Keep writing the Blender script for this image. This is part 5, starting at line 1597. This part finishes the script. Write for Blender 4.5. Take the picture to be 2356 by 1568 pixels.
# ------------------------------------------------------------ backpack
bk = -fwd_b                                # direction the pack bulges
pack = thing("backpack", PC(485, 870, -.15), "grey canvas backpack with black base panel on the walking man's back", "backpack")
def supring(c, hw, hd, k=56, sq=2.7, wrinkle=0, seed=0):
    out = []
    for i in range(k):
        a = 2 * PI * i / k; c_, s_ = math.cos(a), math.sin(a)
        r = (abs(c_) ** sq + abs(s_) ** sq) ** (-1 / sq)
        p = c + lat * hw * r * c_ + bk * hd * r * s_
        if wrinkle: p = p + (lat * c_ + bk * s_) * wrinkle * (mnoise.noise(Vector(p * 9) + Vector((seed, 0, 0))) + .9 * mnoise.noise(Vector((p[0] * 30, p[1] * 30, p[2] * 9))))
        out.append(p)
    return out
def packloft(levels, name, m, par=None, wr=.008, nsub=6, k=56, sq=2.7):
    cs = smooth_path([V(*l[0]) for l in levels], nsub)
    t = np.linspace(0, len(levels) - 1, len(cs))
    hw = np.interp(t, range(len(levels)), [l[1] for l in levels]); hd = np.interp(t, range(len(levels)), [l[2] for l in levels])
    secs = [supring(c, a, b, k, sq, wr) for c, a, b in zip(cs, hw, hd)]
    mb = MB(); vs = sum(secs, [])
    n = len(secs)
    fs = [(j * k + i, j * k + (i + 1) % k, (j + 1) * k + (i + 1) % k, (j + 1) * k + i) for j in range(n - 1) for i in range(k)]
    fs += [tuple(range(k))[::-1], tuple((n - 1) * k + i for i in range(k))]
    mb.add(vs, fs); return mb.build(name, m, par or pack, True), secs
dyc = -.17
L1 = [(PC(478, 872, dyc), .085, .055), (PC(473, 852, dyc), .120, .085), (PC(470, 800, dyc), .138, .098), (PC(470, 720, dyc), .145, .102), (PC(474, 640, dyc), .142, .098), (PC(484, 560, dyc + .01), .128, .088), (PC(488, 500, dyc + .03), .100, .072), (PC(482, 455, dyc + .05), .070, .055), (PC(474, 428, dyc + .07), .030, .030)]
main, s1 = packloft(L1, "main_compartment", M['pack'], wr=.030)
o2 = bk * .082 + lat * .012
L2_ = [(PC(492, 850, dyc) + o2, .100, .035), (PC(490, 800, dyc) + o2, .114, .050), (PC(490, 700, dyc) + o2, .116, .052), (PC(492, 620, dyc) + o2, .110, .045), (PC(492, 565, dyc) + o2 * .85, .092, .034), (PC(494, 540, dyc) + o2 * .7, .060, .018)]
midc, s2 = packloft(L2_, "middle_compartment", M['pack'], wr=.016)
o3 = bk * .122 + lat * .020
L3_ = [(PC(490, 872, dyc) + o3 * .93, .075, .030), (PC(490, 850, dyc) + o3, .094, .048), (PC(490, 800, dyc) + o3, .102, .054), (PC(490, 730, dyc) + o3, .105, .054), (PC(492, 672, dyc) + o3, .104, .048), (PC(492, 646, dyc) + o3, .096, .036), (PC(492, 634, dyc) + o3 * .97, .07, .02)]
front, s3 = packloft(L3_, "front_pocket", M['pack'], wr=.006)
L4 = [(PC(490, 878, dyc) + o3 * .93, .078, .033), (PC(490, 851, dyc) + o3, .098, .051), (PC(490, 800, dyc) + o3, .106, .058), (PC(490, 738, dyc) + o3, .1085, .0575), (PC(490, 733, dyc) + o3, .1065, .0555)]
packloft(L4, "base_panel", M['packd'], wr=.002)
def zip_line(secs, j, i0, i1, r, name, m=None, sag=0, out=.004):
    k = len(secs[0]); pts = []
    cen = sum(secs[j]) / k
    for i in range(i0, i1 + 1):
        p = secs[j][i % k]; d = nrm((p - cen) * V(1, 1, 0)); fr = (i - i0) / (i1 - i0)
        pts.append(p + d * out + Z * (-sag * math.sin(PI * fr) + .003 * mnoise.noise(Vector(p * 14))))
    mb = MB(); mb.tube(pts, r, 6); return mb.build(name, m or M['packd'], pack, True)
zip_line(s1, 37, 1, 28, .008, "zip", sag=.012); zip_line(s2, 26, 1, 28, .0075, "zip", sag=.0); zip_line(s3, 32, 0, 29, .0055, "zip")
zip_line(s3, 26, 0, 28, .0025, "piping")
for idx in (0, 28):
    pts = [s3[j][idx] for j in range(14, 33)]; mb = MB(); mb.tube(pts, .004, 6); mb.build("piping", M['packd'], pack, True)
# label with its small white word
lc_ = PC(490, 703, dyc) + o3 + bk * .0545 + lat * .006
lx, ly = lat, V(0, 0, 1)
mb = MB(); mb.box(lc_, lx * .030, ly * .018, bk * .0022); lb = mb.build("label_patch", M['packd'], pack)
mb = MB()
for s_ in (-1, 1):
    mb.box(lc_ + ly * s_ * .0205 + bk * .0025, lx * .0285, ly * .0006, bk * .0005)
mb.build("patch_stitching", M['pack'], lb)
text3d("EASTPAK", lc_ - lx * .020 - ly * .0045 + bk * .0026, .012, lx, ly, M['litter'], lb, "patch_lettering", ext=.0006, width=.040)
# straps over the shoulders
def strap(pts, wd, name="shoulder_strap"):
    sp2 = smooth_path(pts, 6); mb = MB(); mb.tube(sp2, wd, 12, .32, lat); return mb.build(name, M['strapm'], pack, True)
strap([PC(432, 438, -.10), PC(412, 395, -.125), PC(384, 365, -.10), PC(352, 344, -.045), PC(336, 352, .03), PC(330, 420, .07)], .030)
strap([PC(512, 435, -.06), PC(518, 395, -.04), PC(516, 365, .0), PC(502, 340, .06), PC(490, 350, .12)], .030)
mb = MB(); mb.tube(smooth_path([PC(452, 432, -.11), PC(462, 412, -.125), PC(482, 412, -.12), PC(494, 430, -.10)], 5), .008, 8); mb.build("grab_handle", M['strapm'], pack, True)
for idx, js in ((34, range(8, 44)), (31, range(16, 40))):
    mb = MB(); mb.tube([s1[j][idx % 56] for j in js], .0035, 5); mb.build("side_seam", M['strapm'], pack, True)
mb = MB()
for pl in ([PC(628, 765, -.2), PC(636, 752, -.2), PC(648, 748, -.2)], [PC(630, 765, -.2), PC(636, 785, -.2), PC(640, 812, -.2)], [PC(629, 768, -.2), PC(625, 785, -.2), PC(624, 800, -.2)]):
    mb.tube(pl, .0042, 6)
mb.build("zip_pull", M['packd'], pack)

___

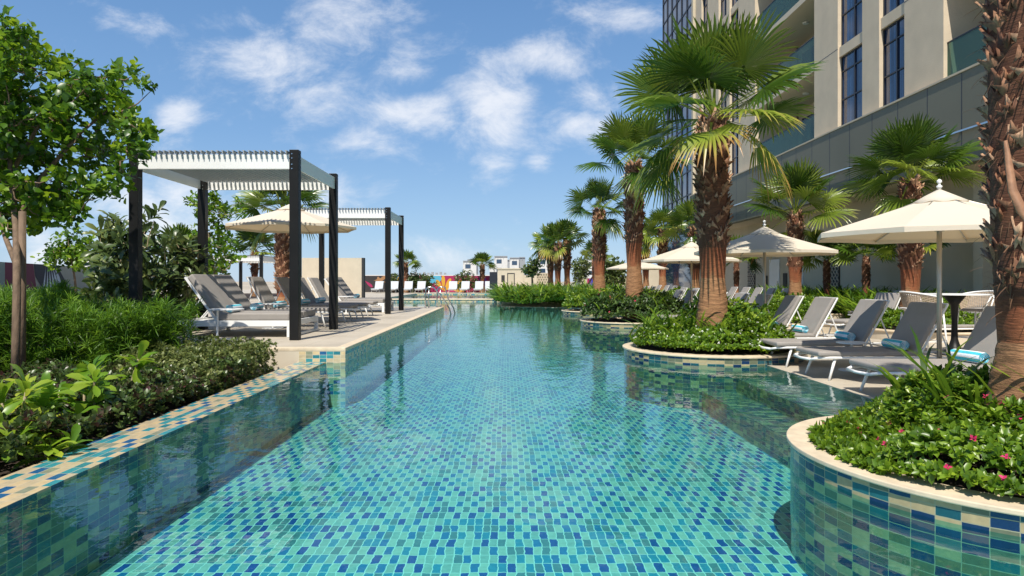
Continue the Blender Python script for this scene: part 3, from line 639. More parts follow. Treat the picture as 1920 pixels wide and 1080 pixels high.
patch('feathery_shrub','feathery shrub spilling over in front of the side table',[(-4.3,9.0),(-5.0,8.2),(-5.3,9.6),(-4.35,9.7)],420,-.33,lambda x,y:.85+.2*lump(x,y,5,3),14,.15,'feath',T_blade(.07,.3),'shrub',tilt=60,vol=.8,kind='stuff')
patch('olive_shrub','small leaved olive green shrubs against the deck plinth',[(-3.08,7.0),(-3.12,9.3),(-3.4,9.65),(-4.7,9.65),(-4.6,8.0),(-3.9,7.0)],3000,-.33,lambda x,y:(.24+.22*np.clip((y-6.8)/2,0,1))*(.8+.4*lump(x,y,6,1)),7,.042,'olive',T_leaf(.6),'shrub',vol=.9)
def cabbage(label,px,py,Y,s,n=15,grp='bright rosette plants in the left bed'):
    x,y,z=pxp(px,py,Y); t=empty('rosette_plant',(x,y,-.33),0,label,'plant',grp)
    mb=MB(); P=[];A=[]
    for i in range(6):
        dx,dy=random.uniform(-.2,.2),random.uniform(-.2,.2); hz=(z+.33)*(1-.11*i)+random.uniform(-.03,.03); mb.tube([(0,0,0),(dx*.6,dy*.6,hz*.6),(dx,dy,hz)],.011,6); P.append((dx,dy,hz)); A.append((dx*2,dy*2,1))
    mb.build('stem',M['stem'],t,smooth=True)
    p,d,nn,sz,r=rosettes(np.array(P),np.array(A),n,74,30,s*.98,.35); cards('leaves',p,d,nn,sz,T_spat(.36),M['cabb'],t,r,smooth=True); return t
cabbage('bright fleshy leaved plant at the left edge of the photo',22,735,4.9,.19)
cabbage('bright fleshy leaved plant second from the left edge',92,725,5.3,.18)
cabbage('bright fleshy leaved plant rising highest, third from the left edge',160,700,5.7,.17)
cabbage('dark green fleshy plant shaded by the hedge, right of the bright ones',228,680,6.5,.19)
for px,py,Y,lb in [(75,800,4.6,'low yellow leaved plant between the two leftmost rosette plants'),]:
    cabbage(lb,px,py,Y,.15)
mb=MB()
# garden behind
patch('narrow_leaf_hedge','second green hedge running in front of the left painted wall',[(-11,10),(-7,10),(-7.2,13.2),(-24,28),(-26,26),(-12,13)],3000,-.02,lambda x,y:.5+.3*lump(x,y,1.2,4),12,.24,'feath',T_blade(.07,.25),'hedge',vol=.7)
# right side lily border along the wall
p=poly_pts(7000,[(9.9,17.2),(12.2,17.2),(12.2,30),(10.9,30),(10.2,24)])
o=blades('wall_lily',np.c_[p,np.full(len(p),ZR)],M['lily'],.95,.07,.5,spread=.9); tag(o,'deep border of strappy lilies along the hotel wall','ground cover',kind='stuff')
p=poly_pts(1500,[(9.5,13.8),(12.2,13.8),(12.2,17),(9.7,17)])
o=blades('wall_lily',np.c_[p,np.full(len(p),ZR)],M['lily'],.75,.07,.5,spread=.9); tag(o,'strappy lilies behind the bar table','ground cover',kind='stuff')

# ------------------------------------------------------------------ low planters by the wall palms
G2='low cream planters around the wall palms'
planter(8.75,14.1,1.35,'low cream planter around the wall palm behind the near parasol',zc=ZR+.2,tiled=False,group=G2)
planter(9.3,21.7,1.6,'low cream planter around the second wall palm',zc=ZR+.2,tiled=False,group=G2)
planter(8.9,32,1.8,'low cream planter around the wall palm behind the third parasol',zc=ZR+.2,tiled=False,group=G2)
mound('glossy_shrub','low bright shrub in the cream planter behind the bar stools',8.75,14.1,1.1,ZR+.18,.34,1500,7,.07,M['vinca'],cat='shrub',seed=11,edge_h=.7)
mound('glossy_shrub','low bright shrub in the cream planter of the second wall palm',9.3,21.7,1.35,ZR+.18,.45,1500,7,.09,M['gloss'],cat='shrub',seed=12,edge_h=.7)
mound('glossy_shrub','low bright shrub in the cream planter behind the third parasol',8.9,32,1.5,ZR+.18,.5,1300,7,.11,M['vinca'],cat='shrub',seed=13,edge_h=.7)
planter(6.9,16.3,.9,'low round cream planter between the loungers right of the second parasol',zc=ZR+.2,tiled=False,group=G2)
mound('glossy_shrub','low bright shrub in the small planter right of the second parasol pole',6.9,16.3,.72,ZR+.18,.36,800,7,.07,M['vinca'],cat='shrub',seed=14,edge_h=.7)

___

In the records above, locate the lines holding the word "pixels". Copy each of them.

Keep writing the Blender script for this image. This is part 5, starting at line 1597. This part finishes the script. Write for Blender 4.5. Take the picture to be 2356 by 1568 pixels.
Continue the Blender Python script for this scene: part 3, from line 639. More parts follow. Treat the picture as 1920 pixels wide and 1080 pixels high.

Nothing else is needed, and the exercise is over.